Para ela, o grande diferencial desse esporte é a praticidade de apenas colocar um tênis e sair correndo pela rua, como ela confessa já ter feito diversas vezes. Além disso, mesmo se for praticado em grupo, ela conta que é um momento individual. “É um tempo para o autoconhecimento, em que você sai das obrigações da rotina e foca em você”. A paixão é tanta que desde a adolescência, Terciana não teve um período de tempo em que parou completamente de correr. A motivação para isso foi a necessidade de sentir as substâncias de bem-estar que o exercício libera no corpo.

A sua conexão com grupos de corrida começou quando ainda fazia faculdade e era estagiária de um deles no Recife. A partir do contato com as corredoras, começou a perceber que existiam dificuldades específicas para as mulheres, como a tensão pré-menstrual, questões fisiológicas e de humor. 

Inspirada por um grupo de corrida que tinha visto treinar em uma de suas idas ao Rio de Janeiro para cursos especializados em treinamento para corrida de rua, Terciana resolveu transformar a paixão pelo esporte em trabalho. Em 2010, criou o Femme, grupo especializado em treinamento feminino e padronizado pela cor rosa, que se preocupa com as particularidades do corpo da mulher.

Atualmente a assessoria esportiva conta com cerca de 50 integrantes de níveis variados. Para ingressar no grupo é necessário entrar em contato com Terciana pelo telefone (81) 99702-4426 para agendar uma avaliação. Tanto iniciantes quanto profissionais podem ingressar na assessoria, pois os treinamentos são personalizados para cada pessoa. O grupo se reúne nas terças e quintas, às 5h30, no parque da Jaqueira e nas segundas e quartas, às 18h, na Avenida Boa Viagem. Aos sábados, o treino é às 6h30 na praia de Boa Viagem. Aos domingos, o horário é às 6h, em locais variados e agendados com antecedência. 

Terciana reforça a individualização dos treinos. “O Femme não é só um grupo de corrida, e sim uma assessoria, então a média por treino é de uma hora, mas a distância vai ser equivalente ao nível de condicionamento de cada um”, explica.

Mesmo com uma rotina em que acorda diariamente às 4h30 para se dedicar ao treinamento de outras pessoas, Terciana tem ambições para o seu futuro de corredora. “Quero fazer a Maratona de Sables, atravessar 250 km do deserto do Saara em cinco dias. É a corrida dos meus sonhos”, conta. Para ela, o mais importante é tornar a prática prazerosa. “A corrida precisa trazer benefícios de bem-estar físicos e emocionais”, relata.

Uma das participantes do Femme é Rosane Cavalcanti.

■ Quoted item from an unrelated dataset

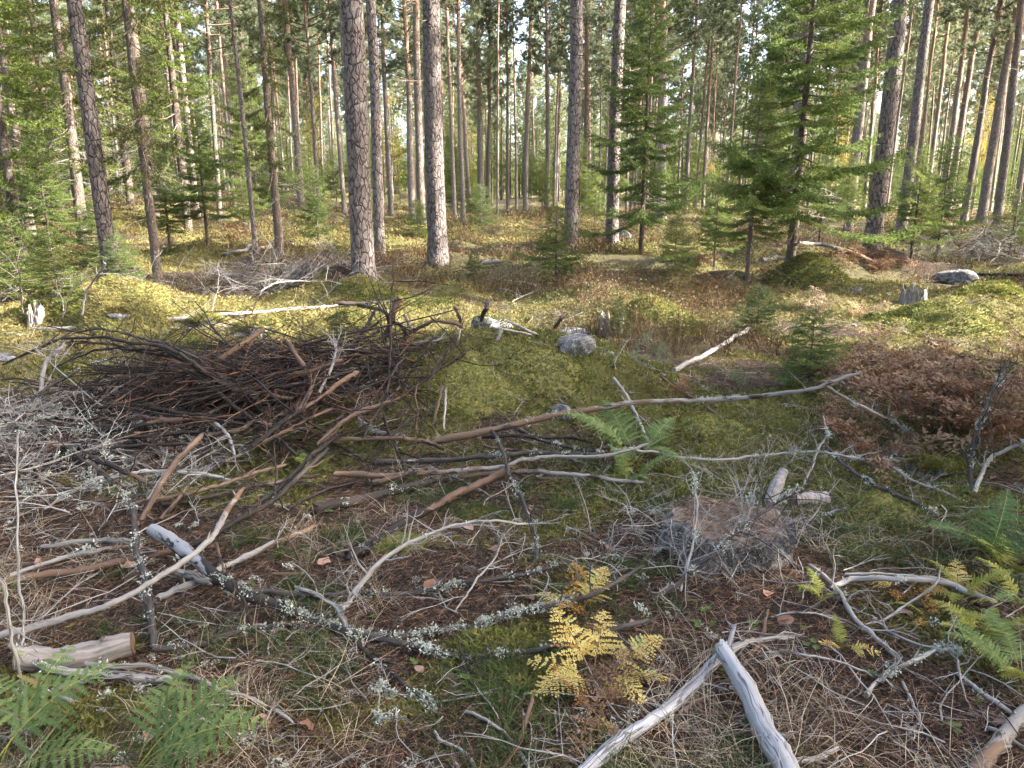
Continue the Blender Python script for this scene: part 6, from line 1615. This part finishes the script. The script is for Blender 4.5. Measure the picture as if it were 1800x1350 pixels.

Aos 30 anos, a biomédica foi introduzida às corridas de rua e, mesmo sem gostar de praticar esportes, se identificou com a variedade de pessoas no treino. De lá para cá, já se passaram oito anos e Rosane até participou de corridas fora de Pernambuco, como a Women’s Half Marathon, em São Paulo e a 12ª meia-maratona das Cataratas, em Foz do Iguaçu. Para ela, a corrida foi importante para ensinar lições pessoais. “Mostrei a mim mesma que tenho que olhar para frente sempre, não importa em qual situação”.

Nice Cavalcante, psicóloga de 54 anos, pratica o esporte há 14 anos, incentivada a começar pela irmã. “Correr me deixa ´endorfinada´ e pronta para trabalhar o dia todo com muita energia”, afirma. Nice conta que quando não corre, se sente pesada e triste, como se estivesse sentindo falta de algo. “Em grupo o treino é mais divertido e você conta com os amigos para te dar forças", confessa.